В конце XVIII — начале XIX века понятие национального суверенитета наконец получает в европейской Мысли завершенную форму. Основой этой определенности понятия стала историческая травма — Французская революция — и исцеление этой травмы — присвоение силами реакции и превознесение ими понятия нации. Важнейшие моменты этого стремительного преобразования понятия нации, сделавшие ее действенным политическим оружием, можно в общей форме проследить в творчестве Эммануэля-Жозефа Сиейеса. В своем замечательном и полемическом трактате Что такое третье сословие? он связал понятие нации с третьим сословием, то есть с буржуазией. Сиейес попытался вернуть понятие суверенитета к его гуманистическим истокам и вновь раскрыть его революционные возможности. Для нас важнее то, что активная вовлеченность Сиейеса в революционную деятельность позволила ему истолковать понятие нации в качестве конструктивного политического концепта, конституционного механизма. Однако постепенно становится ясно, особенно в поздних работах Сиейеса, в работах его последователей и тем более в работах его противников, что, хотя нация и была сформирована политикой, в конечном итоге она — духовное образование; таким образом, понятие нации было оторвано от революции и отдано на растерзание термидорам. Нация стала понятием, в котором открыто воплотилась идея гегемонии буржуазии как решения проблемы суверенитета[153].

Там, где понятие нации было народным и революционным, каким оно и было во времена Французской революции, можно допустить, что нация вырвалась из рамок свойственного современности понятия суверенитета и его аппарата подчинения и господства, посвятив себя взамен служению демократическому понятию сообщества. Провозглашение идеи связи между понятием нации и понятием народа действительно стало новым и очень убедительным шагом, оно легло в основу взглядов якобинцев и других революционных групп. То, что в этом представлении о национальном, народном суверенитете кажется революционным и способствующим освобождению, на самом деле было не более чем еще одним поворотом, дальнейшим расширением масштабов подчинения и господства, то есть принципов, которые содержались в выработанном современностью понятии суверенитета с самого начала. Непрочная власть суверенитета как разрешения кризиса современности сначала обратилась за поддержкой к нации, а когда нация тоже оказалась ненадежным решением, последовало обращение к народу. Иными словами, подобно тому как понятие нации придает понятию суверенитета завершенность, утверждая свою первичность по отношению к нему, так и понятие народа придает завершенность понятию нации посредством еще одной ложной логической регрессии, вымышленного обращения к прошлому. Каждый следующий шаг назад работает на укрепление власти суверенитета, мистифицируя его базис, то есть усиливая натуралистичность этого понятия. Идентичность нации и тем более идентичность народа должна казаться изначальной и естественной.

Мы же, напротив, должны денатурализовать эти понятия, спросив, что такое нация и как ее создали, но, кроме того, что такое народ, и как был создан он?
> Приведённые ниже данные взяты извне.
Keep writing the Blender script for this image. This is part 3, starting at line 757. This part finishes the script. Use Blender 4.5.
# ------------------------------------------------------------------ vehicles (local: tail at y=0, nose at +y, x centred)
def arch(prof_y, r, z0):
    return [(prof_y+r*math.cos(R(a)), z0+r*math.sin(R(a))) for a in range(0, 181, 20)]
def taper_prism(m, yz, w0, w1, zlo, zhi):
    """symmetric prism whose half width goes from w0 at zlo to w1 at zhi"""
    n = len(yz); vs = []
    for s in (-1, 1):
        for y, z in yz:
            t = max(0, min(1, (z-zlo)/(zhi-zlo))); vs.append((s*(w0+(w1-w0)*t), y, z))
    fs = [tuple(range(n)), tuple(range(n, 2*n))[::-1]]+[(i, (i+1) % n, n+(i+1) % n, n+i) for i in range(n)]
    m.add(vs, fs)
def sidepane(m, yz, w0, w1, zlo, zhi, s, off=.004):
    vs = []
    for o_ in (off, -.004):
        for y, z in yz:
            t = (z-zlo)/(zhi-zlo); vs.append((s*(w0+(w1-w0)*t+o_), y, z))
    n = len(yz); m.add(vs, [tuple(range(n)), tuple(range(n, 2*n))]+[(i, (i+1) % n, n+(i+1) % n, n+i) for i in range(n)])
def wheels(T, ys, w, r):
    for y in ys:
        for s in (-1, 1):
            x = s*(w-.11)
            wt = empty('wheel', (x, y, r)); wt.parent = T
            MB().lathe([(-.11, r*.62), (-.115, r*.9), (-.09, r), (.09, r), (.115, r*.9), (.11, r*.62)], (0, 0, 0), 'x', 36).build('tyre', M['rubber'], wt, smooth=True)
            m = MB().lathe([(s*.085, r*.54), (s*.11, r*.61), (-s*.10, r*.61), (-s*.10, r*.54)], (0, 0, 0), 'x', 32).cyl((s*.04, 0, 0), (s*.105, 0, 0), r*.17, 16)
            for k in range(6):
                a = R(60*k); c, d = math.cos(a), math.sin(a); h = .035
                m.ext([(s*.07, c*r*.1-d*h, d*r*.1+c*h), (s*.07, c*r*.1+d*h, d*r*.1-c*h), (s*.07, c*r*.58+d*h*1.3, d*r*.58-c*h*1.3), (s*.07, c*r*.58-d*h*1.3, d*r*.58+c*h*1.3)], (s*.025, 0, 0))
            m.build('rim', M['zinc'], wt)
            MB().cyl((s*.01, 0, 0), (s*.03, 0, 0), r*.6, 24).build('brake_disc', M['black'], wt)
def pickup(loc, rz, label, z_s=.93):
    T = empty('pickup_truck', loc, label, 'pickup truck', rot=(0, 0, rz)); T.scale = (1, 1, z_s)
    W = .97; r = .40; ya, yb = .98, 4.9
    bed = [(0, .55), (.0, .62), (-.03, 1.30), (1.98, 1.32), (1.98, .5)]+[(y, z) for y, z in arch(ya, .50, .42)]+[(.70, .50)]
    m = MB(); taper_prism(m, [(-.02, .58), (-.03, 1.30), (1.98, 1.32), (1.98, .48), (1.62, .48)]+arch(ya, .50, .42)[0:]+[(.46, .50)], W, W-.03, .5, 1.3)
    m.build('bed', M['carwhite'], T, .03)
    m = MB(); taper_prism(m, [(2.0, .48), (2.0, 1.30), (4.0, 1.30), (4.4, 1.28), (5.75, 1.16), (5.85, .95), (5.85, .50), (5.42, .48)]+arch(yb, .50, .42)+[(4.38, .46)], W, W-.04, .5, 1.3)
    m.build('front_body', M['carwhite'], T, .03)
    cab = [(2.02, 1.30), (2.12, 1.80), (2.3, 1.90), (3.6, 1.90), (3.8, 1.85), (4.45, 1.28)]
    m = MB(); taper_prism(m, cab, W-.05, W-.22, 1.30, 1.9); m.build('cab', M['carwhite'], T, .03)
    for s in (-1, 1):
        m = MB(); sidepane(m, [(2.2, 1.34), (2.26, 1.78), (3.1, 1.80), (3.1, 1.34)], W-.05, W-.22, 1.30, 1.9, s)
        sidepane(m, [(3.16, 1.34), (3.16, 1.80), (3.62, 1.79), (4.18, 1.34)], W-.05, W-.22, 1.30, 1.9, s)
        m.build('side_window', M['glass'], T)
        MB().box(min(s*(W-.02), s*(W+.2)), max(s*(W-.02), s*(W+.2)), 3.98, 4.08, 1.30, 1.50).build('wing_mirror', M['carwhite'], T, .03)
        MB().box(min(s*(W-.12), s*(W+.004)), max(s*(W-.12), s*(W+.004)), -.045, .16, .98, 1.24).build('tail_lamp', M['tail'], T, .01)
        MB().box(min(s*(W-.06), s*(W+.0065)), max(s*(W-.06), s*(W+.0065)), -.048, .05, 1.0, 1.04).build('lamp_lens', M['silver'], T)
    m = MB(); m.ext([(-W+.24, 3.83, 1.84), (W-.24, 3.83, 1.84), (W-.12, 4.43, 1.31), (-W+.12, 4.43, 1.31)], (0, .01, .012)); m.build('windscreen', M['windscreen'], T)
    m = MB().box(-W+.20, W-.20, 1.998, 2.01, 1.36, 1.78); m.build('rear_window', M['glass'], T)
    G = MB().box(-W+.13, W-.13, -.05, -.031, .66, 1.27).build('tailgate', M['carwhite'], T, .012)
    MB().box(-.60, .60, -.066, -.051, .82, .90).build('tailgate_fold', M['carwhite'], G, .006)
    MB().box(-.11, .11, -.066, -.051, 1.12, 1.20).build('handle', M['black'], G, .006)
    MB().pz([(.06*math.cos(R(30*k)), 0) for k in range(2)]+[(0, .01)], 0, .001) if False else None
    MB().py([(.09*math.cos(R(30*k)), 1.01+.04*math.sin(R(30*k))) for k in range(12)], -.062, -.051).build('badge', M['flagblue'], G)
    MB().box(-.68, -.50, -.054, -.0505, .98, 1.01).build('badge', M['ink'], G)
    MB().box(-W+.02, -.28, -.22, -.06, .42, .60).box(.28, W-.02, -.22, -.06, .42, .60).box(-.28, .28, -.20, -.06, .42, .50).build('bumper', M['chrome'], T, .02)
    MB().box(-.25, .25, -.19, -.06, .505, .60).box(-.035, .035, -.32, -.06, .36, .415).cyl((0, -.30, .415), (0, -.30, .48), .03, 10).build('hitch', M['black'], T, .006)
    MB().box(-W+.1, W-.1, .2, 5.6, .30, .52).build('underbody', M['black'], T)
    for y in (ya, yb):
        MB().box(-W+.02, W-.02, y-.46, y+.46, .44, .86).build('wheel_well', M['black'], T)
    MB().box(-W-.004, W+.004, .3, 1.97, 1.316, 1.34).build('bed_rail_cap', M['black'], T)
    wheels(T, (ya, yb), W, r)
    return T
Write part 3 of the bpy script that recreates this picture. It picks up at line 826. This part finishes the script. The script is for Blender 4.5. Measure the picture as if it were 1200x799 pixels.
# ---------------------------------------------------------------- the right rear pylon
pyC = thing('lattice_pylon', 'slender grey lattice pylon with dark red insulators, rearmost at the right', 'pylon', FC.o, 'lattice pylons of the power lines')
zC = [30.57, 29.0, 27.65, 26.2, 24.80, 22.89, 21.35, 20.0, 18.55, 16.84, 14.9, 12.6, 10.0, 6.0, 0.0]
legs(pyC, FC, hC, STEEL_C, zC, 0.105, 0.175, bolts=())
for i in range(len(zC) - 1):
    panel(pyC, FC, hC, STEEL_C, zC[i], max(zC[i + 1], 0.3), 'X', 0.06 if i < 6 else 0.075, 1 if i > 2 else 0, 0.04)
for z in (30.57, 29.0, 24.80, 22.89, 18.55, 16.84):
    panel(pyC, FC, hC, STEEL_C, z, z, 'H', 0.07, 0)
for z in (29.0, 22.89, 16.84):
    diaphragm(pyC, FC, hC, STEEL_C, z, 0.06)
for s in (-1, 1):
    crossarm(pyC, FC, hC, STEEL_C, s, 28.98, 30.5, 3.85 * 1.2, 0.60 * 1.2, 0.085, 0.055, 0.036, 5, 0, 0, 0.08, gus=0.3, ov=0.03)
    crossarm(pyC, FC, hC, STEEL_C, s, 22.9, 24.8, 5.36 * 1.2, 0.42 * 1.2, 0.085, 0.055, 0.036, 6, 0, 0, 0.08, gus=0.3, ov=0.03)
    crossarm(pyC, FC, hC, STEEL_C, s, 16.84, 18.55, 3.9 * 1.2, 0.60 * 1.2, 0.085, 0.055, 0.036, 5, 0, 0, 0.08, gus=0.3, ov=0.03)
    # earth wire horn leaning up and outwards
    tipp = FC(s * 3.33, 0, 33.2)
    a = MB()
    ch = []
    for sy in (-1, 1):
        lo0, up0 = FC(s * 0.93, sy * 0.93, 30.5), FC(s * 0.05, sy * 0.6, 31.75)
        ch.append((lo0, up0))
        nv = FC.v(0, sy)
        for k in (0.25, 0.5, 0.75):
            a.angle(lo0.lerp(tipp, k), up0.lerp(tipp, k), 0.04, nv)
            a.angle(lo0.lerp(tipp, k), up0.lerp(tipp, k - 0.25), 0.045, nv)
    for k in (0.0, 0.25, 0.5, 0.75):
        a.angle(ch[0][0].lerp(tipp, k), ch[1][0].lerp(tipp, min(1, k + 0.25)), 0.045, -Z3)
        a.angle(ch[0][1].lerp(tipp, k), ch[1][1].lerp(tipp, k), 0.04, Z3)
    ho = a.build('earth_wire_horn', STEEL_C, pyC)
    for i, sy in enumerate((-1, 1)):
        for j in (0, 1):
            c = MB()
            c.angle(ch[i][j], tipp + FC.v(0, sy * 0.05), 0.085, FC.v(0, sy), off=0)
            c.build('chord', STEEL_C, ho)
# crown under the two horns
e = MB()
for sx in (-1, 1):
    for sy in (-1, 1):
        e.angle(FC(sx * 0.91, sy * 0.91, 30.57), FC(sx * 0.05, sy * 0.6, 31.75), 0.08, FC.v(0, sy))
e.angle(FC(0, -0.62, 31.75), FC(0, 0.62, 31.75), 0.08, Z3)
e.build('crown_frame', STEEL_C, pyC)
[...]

Хотя "народ" принимается в качестве изначально существовав-щей основы нации, характерное для современности понятие народа на самом деле создано национальным государством и может существовать лишь внутри его особого идеологического контекста. Многие сегодняшние исследования наций и национализма, выполненные с различных теоретических позиций, идут неверным путем именно потому, что они безусловно полагаются на естественность понятия и идентичности народа. Следует отметить, что понятие народа весьма отличается от понятия масс[154]. Уже в XVII веке Гоббс был чрезвычайно внимателен к этому различию и его важности для построения суверенного порядка: "И наконец, опасным для всякого государственного правления, а особенно монархического, является недостаточно четкое отличие народа (populus) от толпы (multitudo). Народ есть нечто единое, обладающее единой волей и способное на единое действие. Ничего подобного нельзя сказать о толпе. Народ правит во всяком государстве, ибо и в монархическом государстве повелевает народ, потому что там воля народа выражается в воле одного человека… как это ни парадоксально, царь есть народ"[155]. Массы — это гетерогенное множество, план сингулярностей, свободный ряд отношений, неоднородных и нетождественных самим себе, открытых тому, что находится извне. Народ, напротив, внутренне стремится к тождественности и однородности, одновременно устанавливая свое отличие и исключительность по отношению ко всему внешнему. Если массы представляют собой неопределенное конститутивное отношение, то народ является конституированным синтезом, готовым для суверенитета. Народ обеспечивает единство воли и действия, независимое от множества воль и действий масс и часто находящееся с ними в конфликте. Всякая нация должна превратить массы в народ.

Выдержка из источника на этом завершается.